Heflin, as the guy with the bomb in his briefcase, is perhaps the only person in the cast to realize how metaphysically absurd "Airport" basically is. The airplane already has a priest, two nuns, three doctors, a stowaway, a customs officer's niece, a pregnant stewardess, two black GIs, a loudmouthed kid, a henpecked husband, and Dean Martin aboard, right? So obviously the bomber has to be typecast, too.

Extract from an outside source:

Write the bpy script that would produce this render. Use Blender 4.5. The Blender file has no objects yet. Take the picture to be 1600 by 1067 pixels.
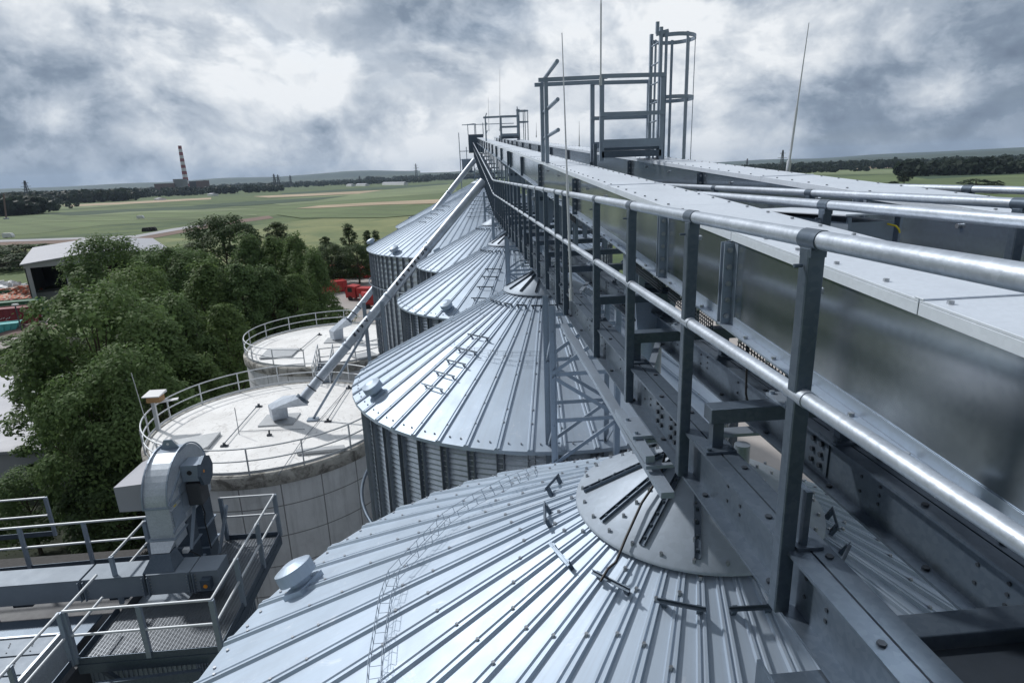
import bpy, math, random
import numpy as np
from mathutils import Vector, Matrix, Quaternion
random.seed(7); rng = np.random.default_rng(7)
C = bpy.context.scene.collection
PI = math.pi
G = -24.0                                   # ground level, the eye is at z = 0

# ------------------------------------------------------------------ camera
FPX, CX, CY = 941.0, 800.0, 533.5
def _axes():
    vx = 726.0; vy = 301 - 60*vx/1600
    y = Vector((vx-CX, vy-CY, FPX)).normalized()
    a = Vector((-CX, 301-CY, FPX)); b = Vector((1600-CX, 241-CY, FPX))
    up = a.cross(b).normalized()
    if up.y > 0: up = -up
    x = y.cross(up)
    return x, y, up
AX, AY, AZ = _axes()
RM = Matrix((AX, AY, AZ))                   # photo axes -> world
cam = bpy.data.cameras.new('camera'); co = bpy.data.objects.new('camera', cam); C.objects.link(co)
cam.sensor_width = 36; cam.lens = FPX/1600*36; cam.clip_start = .05; cam.clip_end = 60000
r = RM @ Vector((1,0,0)); u = RM @ Vector((0,-1,0)); b = RM @ Vector((0,0,-1))
co.matrix_world = Matrix(((r.x,u.x,b.x,0),(r.y,u.y,b.y,0),(r.z,u.z,b.z,0),(0,0,0,1)))
S = bpy.context.scene; S.camera = co
def ray(px, py): return RM @ Vector((px-CX, py-CY, FPX))
def onz(px, py, z): d = ray(px,py); return d*(z/d.z)
def ony(px, py, y): d = ray(px,py); return d*(y/d.y)
def onx(px, py, x): d = ray(px,py); return d*(x/d.x)
def ond(px, py, D): d = ray(px,py); return d*(D/math.hypot(d.x,d.y))

S.view_settings.view_transform = 'Standard'; S.view_settings.look = 'None'
S.view_settings.exposure = 0.0; S.view_settings.gamma = 1.0
S.cycles.volume_bounces = 0; S.cycles.max_bounces = 8; S.cycles.diffuse_bounces = 3; S.cycles.glossy_bounces = 4
S.cycles.sample_clamp_indirect = 6

# ------------------------------------------------------------------ light
SUN_AZ, SUN_EL = math.radians(-50), math.radians(43)       # azimuth from +Y, minus = to the left
def sph(az, el): return Vector((math.sin(az)*math.cos(el), math.cos(az)*math.cos(el), math.sin(el)))
sl = bpy.data.lights.new('sun', 'SUN'); so = bpy.data.objects.new('sun', sl); C.objects.link(so)
sl.energy = 2.9; sl.angle = math.radians(3.0); sl.color = (1.0,.98,.95)
so.rotation_mode = 'QUATERNION'; so.rotation_quaternion = sph(SUN_AZ, SUN_EL).to_track_quat('Z','Y')

class NT:
    def __init__(s, tree): s.t = tree; s.n = tree.nodes; s.l = tree.links
    def new(s, typ, **kw):
        n = s.n.new(typ)
        for k, v in kw.items():
            if k.startswith('i_'):
                key = k[2:]
                key = int(key) if key.isdigit() else key
                if hasattr(v, 'is_linked') or isinstance(v, bpy.types.NodeSocket): s.l.new(v, n.inputs[key])
                else: n.inputs[key].default_value = v
            else: setattr(n, k, v)
        return n
    def math(s, op, a, b=None, c=None, clamp=False):
        n = s.n.new('ShaderNodeMath'); n.operation = op; n.use_clamp = clamp
        for i, v in enumerate((a,b,c)):
            if v is None: continue
            if isinstance(v, bpy.types.NodeSocket): s.l.new(v, n.inputs[i])
            else: n.inputs[i].default_value = v
        return n.outputs[0]
    def vmath(s, op, a, b=None):
        n = s.n.new('ShaderNodeVectorMath'); n.operation = op
        for i, v in enumerate((a,b)):
            if v is None: continue
            if isinstance(v, bpy.types.NodeSocket): s.l.new(v, n.inputs[i])
            else: n.inputs[i].default_value = v
        return n
    def noise(s, vec, scale, detail=4, rough=.55, dist=0, dims='3D'):
        n = s.n.new('ShaderNodeTexNoise'); n.noise_dimensions = dims
        if vec is not None: s.l.new(vec, n.inputs['Vector'])
        n.inputs['Scale'].default_value = scale; n.inputs['Detail'].default_value = detail
        n.inputs['Roughness'].default_value = rough; n.inputs['Distortion'].default_value = dist
        return n.outputs['Fac']
    def ramp(s, fac, stops, interp='LINEAR'):
        n = s.n.new('ShaderNodeValToRGB'); s.l.new(fac, n.inputs[0]); cr = n.color_ramp; cr.interpolation = interp
        while len(cr.elements) < len(stops): cr.elements.new(.5)
        for e, (p, c) in zip(cr.elements, stops):
            e.position = p; e.color = (*c, 1) if hasattr(c, '__len__') else (c,c,c,1)
        return n.outputs[0]
    def mix(s, fac, a, b, typ='MIX'):
        n = s.n.new('ShaderNodeMix'); n.data_type = 'RGBA'; n.blend_type = typ
        for k, v in ((0,fac),(6,a),(7,b)):
            if isinstance(v, bpy.types.NodeSocket): s.l.new(v, n.inputs[k])
            else: n.inputs[k].default_value = (*v,1) if hasattr(v,'__len__') and len(v)==3 else v
        return n.outputs[2]

w = bpy.data.worlds.new('World'); S.world = w; w.use_nodes = True
def build_world():
    t = NT(w.node_tree); t.n.clear()
    out = t.new('ShaderNodeOutputWorld'); bg = t.new('ShaderNodeBackground'); t.l.new(bg.outputs[0], out.inputs[0])
    bg.inputs['Strength'].default_value = .1
    sky = t.new('ShaderNodeTexSky', sky_type='NISHITA', sun_disc=False)
    sky.sun_elevation = SUN_EL; sky.sun_rotation = SUN_AZ; sky.air_density = 1.0; sky.dust_density = 1.5; sky.ozone_density = 2.0
    tc = t.new('ShaderNodeTexCoord'); d = tc.outputs['Generated']
    sep = t.new('ShaderNodeSeparateXYZ'); t.l.new(d, sep.inputs[0])
    z = t.math('MAXIMUM', sep.outputs[2], 0.0)
    inv = t.math('DIVIDE', 1.0, t.math('ADD', z, .16))
    sc = t.vmath('SCALE', d); t.l.new(inv, sc.inputs['Scale'])
    cmb = t.new('ShaderNodeCombineXYZ'); s2 = t.new('ShaderNodeSeparateXYZ'); t.l.new(sc.outputs[0], s2.inputs[0])
    t.l.new(s2.outputs[0], cmb.inputs[0]); t.l.new(s2.outputs[1], cmb.inputs[1]); t.l.new(t.math('MULTIPLY', z, 2.2), cmb.inputs[2])
    p = cmb.outputs[0]
    # large masses and their billows; the offset sample lights each billow from the sun's side
    sdir = sph(SUN_AZ, SUN_EL)
    off = t.vmath('ADD', p, (sdir.x*.16, sdir.y*.16, .22)).outputs[0]
    dz = t.vmath('MULTIPLY', d, (1,1,1.45)).outputs[0]
    wv = t.vmath('SCALE', t.vmath('SUBTRACT', t.new('ShaderNodeTexNoise', i_Vector=dz, i_Scale=2.1, i_Detail=6.0).outputs['Color'], (.5,.5,.5)).outputs[0]); wv.inputs['Scale'].default_value = .2
    dw = t.vmath('ADD', dz, wv.outputs[0]).outputs[0]
    def shade(vec, sc, k, det, ro):
        o2 = t.vmath('ADD', vec, (sdir.x*k, sdir.y*k, k*1.5)).outputs[0]
        return t.math('SUBTRACT', t.noise(vec, sc, det, ro), t.noise(o2, sc, det, ro))
    big = t.noise(dw, 1.7, 3, .5)
    lit = t.math('ADD', t.math('MULTIPLY', shade(dw, 2.6, .10, 7, .52), .8), t.math('MULTIPLY', shade(dw, 6.0, .045, 8, .58), .55))
    fine = t.noise(d, 7.0, 7, .62, .5)
    def lobe(px, py, k, amp):           # a bank of cloud in one part of the sky
        v = ray(px, py).normalized()
        dot = t.vmath('DOT_PRODUCT', t.vmath('NORMALIZE', t.vmath('ADD', d, wob).outputs[0]).outputs[0], tuple(v)).outputs['Value']
        e = t.math('POWER', 2.718, t.math('MULTIPLY', t.math('SUBTRACT', dot, 1.0), k))
        return t.math('MULTIPLY', e, amp)
    wn = t.new('ShaderNodeTexNoise'); t.l.new(d, wn.inputs['Vector']); wn.inputs['Scale'].default_value = 3.2; wn.inputs['Detail'].default_value = 5
    wob = t.vmath('SCALE', t.vmath('SUBTRACT', wn.outputs['Color'], (.5,.5,.5)).outputs[0]); wob.inputs['Scale'].default_value = .42; wob = wob.outputs[0]
    lobes = [(-150,-160,14,-.14),(20,20,60,-.10),(110,245,60,-.18),(330,215,90,-.08),(230,120,60,.10),(480,130,45,.04),(720,90,30,.16),(860,40,30,.10),
             (1120,30,50,.08),(560,20,60,-.05),(1250,10,60,.08),(1400,120,60,-.22),(1560,90,34,-.24),(1240,140,90,-.16),(1345,85,420,.34),(1180,200,160,.16),(1480,190,120,.10),(700,200,90,-.05),(560,235,150,.10),(1560,20,200,.10),
             (1900,300,14,-.06)]
    a = None
    for L in lobes:
        v = lobe(*L); a = v if a is None else t.math('ADD', a, v)
    val = t.math('ADD', t.math('MULTIPLY', big, .45), .31)
    val = t.math('ADD', val, t.math('MULTIPLY', lit, 1.25))
    def cum(vec): return t.noise(vec, 3.4, 10, .56)
    c1 = cum(dw); c2 = cum(t.vmath('ADD', dw, (sdir.x*.03, sdir.y*.03, .06)).outputs[0])
    edge = t.ramp(c1, [(.43,0.0),(.485,1.0)])
    puff = t.math('ADD', t.math('MULTIPLY', t.math('SUBTRACT', c1, c2), 3.2), .09)
    val = t.math('ADD', val, t.math('MULTIPLY', edge, puff))
    c3 = t.noise(dw, 8.0, 9, .6); e3 = t.ramp(c3, [(.47,0.0),(.53,1.0)])
    val = t.math('ADD', val, t.math('MULTIPLY', t.math('SUBTRACT', e3, .5), .10))
    val = t.math('ADD', val, t.math('MULTIPLY', t.math('SUBTRACT', fine, .5), .14))
    val = t.math('ADD', val, a)
    hz = t.math('POWER', t.math('SUBTRACT', 1.0, z), 11.0)      # paler towards the horizon
    val = t.math('ADD', val, t.math('MULTIPLY', hz, .07), clamp=True)
    col = t.ramp(val, [(.0,(1.6,2.05,2.8)),(.25,(2.3,2.9,3.75)),(.42,(3.6,4.25,5.15)),(.58,(5.0,5.6,6.4)),(.75,(6.7,7.2,7.8)),(1,(9.0,9.3,9.6))])
    cover = t.ramp(t.noise(p, .8, 6, .55, .2), [(.30,.9),(.45,1.0)])
    skyc = t.mix(1.0, sky.outputs[0], (1.4,1.4,1.4), 'MULTIPLY')
    m = t.mix(cover, skyc, col)
    # the heavy bank of cloud overhead and behind, away from the sun
    back = t.ramp(t.math('ADD', t.math('MULTIPLY', sep.outputs[1], .5), .5), [(.25,.48),(.6,1.0)])
    m = t.mix(1.0, m, back, 'MULTIPLY')
    t.l.new(m, bg.inputs['Color'])
build_world()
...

Heflin sweats, shakes, peers around nervously, clutches his briefcase to his chest, refuses to talk to anybody, and swallows a lot. The customs officer sees him going on the plane and notices "something in his eyes." Also in his ears, nose, and throat. What Heflin does is undermine the structure of the whole movie with a sort of subversive overacting. Once the bomber becomes ridiculous, the movie does, too. That's good, because it never had a chance at being anything else.